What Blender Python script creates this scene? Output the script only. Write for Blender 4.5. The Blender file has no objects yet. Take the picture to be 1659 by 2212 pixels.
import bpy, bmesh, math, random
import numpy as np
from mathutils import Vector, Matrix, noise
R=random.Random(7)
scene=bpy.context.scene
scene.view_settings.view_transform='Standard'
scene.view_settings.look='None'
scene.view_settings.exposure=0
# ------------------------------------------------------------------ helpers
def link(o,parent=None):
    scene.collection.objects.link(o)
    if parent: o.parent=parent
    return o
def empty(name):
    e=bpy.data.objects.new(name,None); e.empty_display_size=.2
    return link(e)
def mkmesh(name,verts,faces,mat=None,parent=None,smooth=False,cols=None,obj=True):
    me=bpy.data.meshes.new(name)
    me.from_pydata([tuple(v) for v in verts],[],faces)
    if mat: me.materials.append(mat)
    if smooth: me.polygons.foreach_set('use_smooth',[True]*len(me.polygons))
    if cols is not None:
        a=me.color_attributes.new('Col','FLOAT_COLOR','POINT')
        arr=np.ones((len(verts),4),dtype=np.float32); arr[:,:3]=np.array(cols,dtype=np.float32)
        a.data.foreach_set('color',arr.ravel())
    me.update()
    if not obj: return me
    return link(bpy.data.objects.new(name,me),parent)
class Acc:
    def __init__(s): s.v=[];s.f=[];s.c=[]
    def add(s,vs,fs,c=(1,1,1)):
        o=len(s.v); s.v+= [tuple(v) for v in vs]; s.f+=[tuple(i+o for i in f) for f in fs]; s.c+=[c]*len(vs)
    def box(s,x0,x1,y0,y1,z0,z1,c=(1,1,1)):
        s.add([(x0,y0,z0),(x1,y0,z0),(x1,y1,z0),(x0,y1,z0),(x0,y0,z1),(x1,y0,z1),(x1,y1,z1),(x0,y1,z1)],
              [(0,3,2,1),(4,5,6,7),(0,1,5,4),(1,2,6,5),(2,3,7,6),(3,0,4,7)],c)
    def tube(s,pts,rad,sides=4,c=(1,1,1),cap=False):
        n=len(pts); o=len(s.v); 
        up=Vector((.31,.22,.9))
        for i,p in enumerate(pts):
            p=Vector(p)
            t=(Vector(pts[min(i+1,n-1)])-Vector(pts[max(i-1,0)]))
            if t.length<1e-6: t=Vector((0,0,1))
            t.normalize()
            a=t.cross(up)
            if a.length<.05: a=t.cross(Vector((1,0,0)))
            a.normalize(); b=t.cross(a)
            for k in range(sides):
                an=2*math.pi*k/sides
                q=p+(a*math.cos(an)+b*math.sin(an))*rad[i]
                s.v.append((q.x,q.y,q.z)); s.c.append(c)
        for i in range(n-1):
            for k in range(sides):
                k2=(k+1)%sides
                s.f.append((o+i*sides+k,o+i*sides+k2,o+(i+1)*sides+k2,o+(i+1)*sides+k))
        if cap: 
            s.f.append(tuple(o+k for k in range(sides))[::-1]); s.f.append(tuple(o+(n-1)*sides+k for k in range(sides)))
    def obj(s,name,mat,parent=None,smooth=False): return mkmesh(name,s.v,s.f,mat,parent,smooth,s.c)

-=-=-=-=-

__REQUIREMENTS__: Exactly reproduce the material above.

__COMPLETE OUTPUT__:
What Blender Python script creates this scene? Output the script only. Write for Blender 4.5. The Blender file has no objects yet. Take the picture to be 1659 by 2212 pixels.
import bpy, bmesh, math, random
import numpy as np
from mathutils import Vector, Matrix, noise
R=random.Random(7)
scene=bpy.context.scene
scene.view_settings.view_transform='Standard'
scene.view_settings.look='None'
scene.view_settings.exposure=0
# ------------------------------------------------------------------ helpers
def link(o,parent=None):
    scene.collection.objects.link(o)
    if parent: o.parent=parent
    return o
def empty(name):
    e=bpy.data.objects.new(name,None); e.empty_display_size=.2
    return link(e)
def mkmesh(name,verts,faces,mat=None,parent=None,smooth=False,cols=None,obj=True):
    me=bpy.data.meshes.new(name)
    me.from_pydata([tuple(v) for v in verts],[],faces)
    if mat: me.materials.append(mat)
    if smooth: me.polygons.foreach_set('use_smooth',[True]*len(me.polygons))
    if cols is not None:
        a=me.color_attributes.new('Col','FLOAT_COLOR','POINT')
        arr=np.ones((len(verts),4),dtype=np.float32); arr[:,:3]=np.array(cols,dtype=np.float32)
        a.data.foreach_set('color',arr.ravel())
    me.update()
    if not obj: return me
    return link(bpy.data.objects.new(name,me),parent)
class Acc:
    def __init__(s): s.v=[];s.f=[];s.c=[]
    def add(s,vs,fs,c=(1,1,1)):
        o=len(s.v); s.v+= [tuple(v) for v in vs]; s.f+=[tuple(i+o for i in f) for f in fs]; s.c+=[c]*len(vs)
    def box(s,x0,x1,y0,y1,z0,z1,c=(1,1,1)):
        s.add([(x0,y0,z0),(x1,y0,z0),(x1,y1,z0),(x0,y1,z0),(x0,y0,z1),(x1,y0,z1),(x1,y1,z1),(x0,y1,z1)],
              [(0,3,2,1),(4,5,6,7),(0,1,5,4),(1,2,6,5),(2,3,7,6),(3,0,4,7)],c)
    def tube(s,pts,rad,sides=4,c=(1,1,1),cap=False):
        n=len(pts); o=len(s.v); 
        up=Vector((.31,.22,.9))
        for i,p in enumerate(pts):
            p=Vector(p)
            t=(Vector(pts[min(i+1,n-1)])-Vector(pts[max(i-1,0)]))
            if t.length<1e-6: t=Vector((0,0,1))
            t.normalize()
            a=t.cross(up)
            if a.length<.05: a=t.cross(Vector((1,0,0)))
            a.normalize(); b=t.cross(a)
            for k in range(sides):
                an=2*math.pi*k/sides
                q=p+(a*math.cos(an)+b*math.sin(an))*rad[i]
                s.v.append((q.x,q.y,q.z)); s.c.append(c)
        for i in range(n-1):
            for k in range(sides):
                k2=(k+1)%sides
                s.f.append((o+i*sides+k,o+i*sides+k2,o+(i+1)*sides+k2,o+(i+1)*sides+k))
        if cap: 
            s.f.append(tuple(o+k for k in range(sides))[::-1]); s.f.append(tuple(o+(n-1)*sides+k for k in range(sides)))
    def obj(s,name,mat,parent=None,smooth=False): return mkmesh(name,s.v,s.f,mat,parent,smooth,s.c)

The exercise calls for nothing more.